As with their English antecedents, early American prohibitions of forgery focused more on the types of documents covered than on clarifying the definition of the crime itself. As a result, a rather technical body of case law developed. The most important effort to simplify and rationalize the law was the American Law Institute's Model Penal Code of 1962, variations of which were gradually adopted by the states. However, the principal federal forgery statute, which prohibits false making, forgery, or alteration of any writing for the purpose of obtaining or receiving any sum of money from the United States government, has remained virtually unchanged since its enactment (An Act for the punishment of frauds committed on the government of the United States, ch. 38, 3 Stat. 771 (1823)). This law, codified under 18 U.S.C. § 495 (1999), contains no definition of its central term, forges, and has been authoritatively interpreted by the United States Supreme Court to cover only that conduct which was understood as forgery in 1823 (Gilbert v. United States, 370 U.S. 650 (1962)). The definition of forgery applied in a state prosecution is determined by the statutes of that state and by start-court interpretation of those laws.

Interpretative issues. The problems of interpretation in forgery prosecutions may be grouped around the three key elements of the common law offense: false making, writing, and intent to defraud.

Although a few jurisdictions have held to the contrary, the notion of false making in forgery generally refers only to a document's authenticity and not to the veracity of any factual assertions within it.

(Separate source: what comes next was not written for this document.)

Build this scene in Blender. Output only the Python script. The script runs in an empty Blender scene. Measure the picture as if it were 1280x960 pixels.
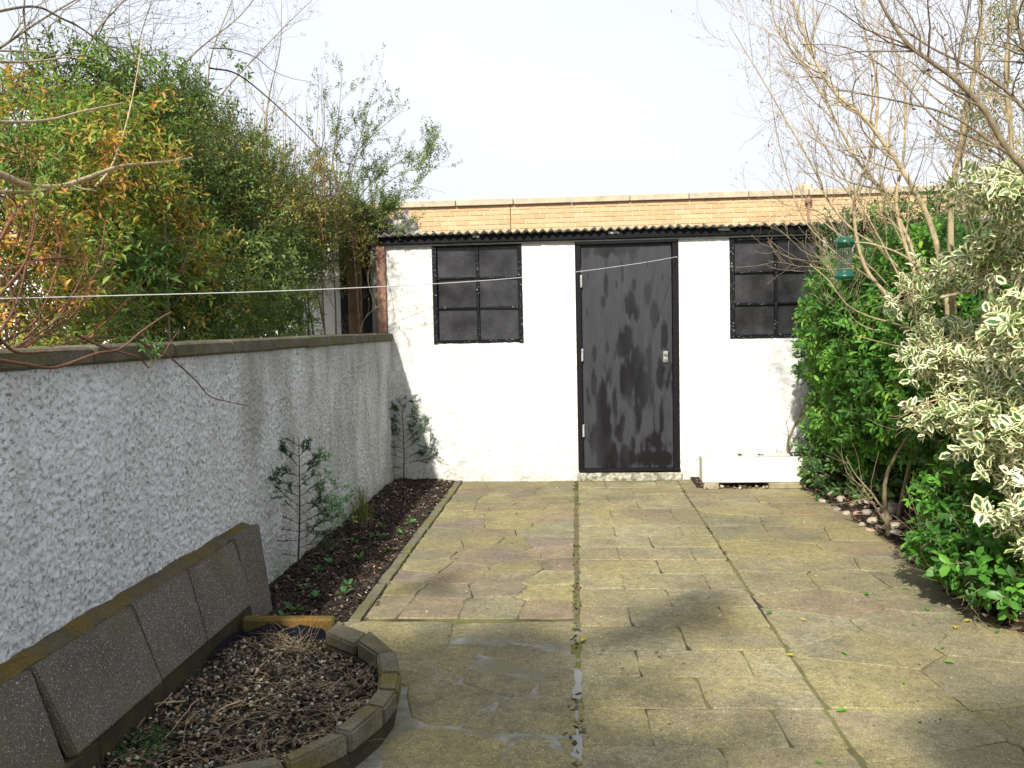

A written statement may be full of lies and used to cheat, but this does not make it a forgery; on the other hand, an otherwise legitimate deed on which the date of filing has been altered, or the name of one person has been signed by another without permission, is a forgery. Similarly, a document with a genuine signature that has been procured by fraud or trickery is generally not considered a forgery, although a few jurisdictions have held that it is.

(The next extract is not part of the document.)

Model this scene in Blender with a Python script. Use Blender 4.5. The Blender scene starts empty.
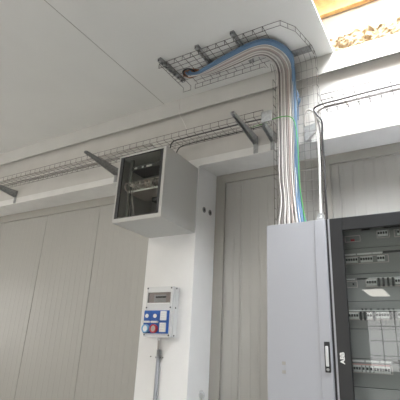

In the absence of a contrary statute, a writing is not considered forged unless it might deceive a person of ordinary observation or prudence. Moreover, unless the legislature has prescribed otherwise, the writing must have some apparent legal efficacy in terms of private or public rights; if it is completely innocuous or void on its face, it cannot be a forgery. For example, a check that requires two signatures but has only one cannot be a forgery, even if the one signature which appears is false. In addition, because only writings are covered, the fraudulent simulation of valuable objects, as in art forgery, is nor within the traditional definition.

In forgery, the mens rea (culpable state of mind) is generally an intent to defraud, meaning a purpose to deceive or cheat another person or entity out of his or its legal due. There is no requirement that the intent involve a potential advantage to the forger, or that the fraudulent intention be successfully achieved.

Defenses and evidence. There are three principal defenses to charges of forgery. First, a person may have, or believe he has, the authority to sign another's name; or an alteration may be intended to correct what is genuinely believed to be an error in a document. In either event, there would be no intent to defraud, and probably no false making. Second, even if the document is clearly forged, the prosecution may not be able to prove by legally admissible evidence that the accused is the person who forged it. Finally in a surprising number of cases, it is difficult to prove that the writing is not genuine. For example, the true payee often has a motive to deny receiving and cashing a check, so that a duplicate may be issued.

The testimony of a layperson is admissible evidence to identify handwriting with which he is familiar. However, where the issue is either the identity of the forger or the genuineness of the document, an expert questioned-document examiner will often have to make comparisons between the writing at issue and known exemplars of the handwriting of both the accused and the true payee. The techniques of scientific analysis sometimes do not provide a satisfactory answer, and the prosecution consequently fails.